The memorial, in the shape of a broken pillar, was unveiled in December 1913.
The City of Ballarat, Victoria, Australia, has an Edwardian bandstand to commemorate the musicians lost. It was erected by the Ballarat Council with funds raised by the Victorian Band Association, and citizens of the area.
The Titanic Memorial bandstand, was unveiled on the 22nd. October 1915. Every year on the anniversary of the sinking of the Titanic, a band plays "Nearer, My God, To Thee", in the bandstand.
-- Wallace Hartley's Violin
In March 2013, after two years of in-depth trace analysis by The Forensic Science Service on behalf of auctioneers Henry Aldridge & Son, and seven years of evidence-gathering by the Wiltshire-based auction house, it was announced that a violin found in a British man's attic inside a leather case with the initials "W. H. H." was the instrument used by Hartley during the ship's last moments.
The identification was helped by an engraving on the German-made violin which his fiancée (Maria Robinson) had placed on the instrument in 1910 which read:
'For Wallace on the occasion of
our engagement from Maria.'
Further tests by a silver expert from the Gemmological Association of Great Britain confirmed that the plate on the base of the violin was original, and that the metal engraving done on behalf of Maria Robinson was contemporary with those made in 1910.
A CT scan enabled experts to view 3D images of the inside of the violin. The fine detail of the scan meant that experts could examine the construction, interior and the glue holding the instrument together showing signs of possible restoration.
While researching the origins of the violin, the auctioneers and Christian Tennyson-Ekeberg, biographer of Wallace Hartley and author of Nearer, Our God, to Thee: The Biography of the Titanic Bandmaster, discovered the transcript of a telegram sent to the Provincial Secretary of Nova Scotia, Canada, dated 19th. July 1912 in the diary of Hartley's grieving fiancée in which she stated:
"I would be most grateful if you could
convey my heartfelt thanks to all who
have made possible the return of my
late fiancé's violin."
After Maria Robinson's death in 1939, her sister gave the violin to the Bridlington Salvation Army and told its leader, a Major Renwick, about the instrument's association with the Titanic.
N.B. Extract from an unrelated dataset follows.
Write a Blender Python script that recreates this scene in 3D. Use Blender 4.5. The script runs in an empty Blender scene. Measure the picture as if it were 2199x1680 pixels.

The violin was later passed on to a violin teacher, who gave it to the current owner's mother. Henry Aldridge & Sons stated:
"It's been in the same family
for over 70 years."
Craig Sopin, the owner of one of the world's largest collections of Titanic memorabilia, a leading Titanic expert, and a general skeptic of Titanic claims, stated that:
"The violin is Hartley's and
not a fraud."
The Hartley violin was exhibited in Belfast at the shipyard where the RMS Titanic was built, and in the United States at Titanic Branson and Titanic Pigeon Forge museums.
It was sold by auction house Henry Aldridge & Son in Devizes, Wiltshire, on the 19th. October 2013 for £900,000 ($1.7 million).
The violin now resides at Titanic Belfast Museum and is open to public viewing. It has two large cracks, and is no longer playable.
After seeing the violin auctioned at Aldridges, British folk singer/songwriter Reg Meuross was inspired to write a song about the story of the violin, "The Band Played Sweet Marie", that was released on his album England Green and England Grey in 2014.
The story of Wallace Hartley and his violin is also the inspiration behind the song "Titanically" written by Canadian singer/songwriter Heather Rankin and David Tyson, with a music video directed by American-Canadian filmmaker Thom Fitzgerald.
The music video was released the 2nd. June 2017, to honour Hartley's birthday.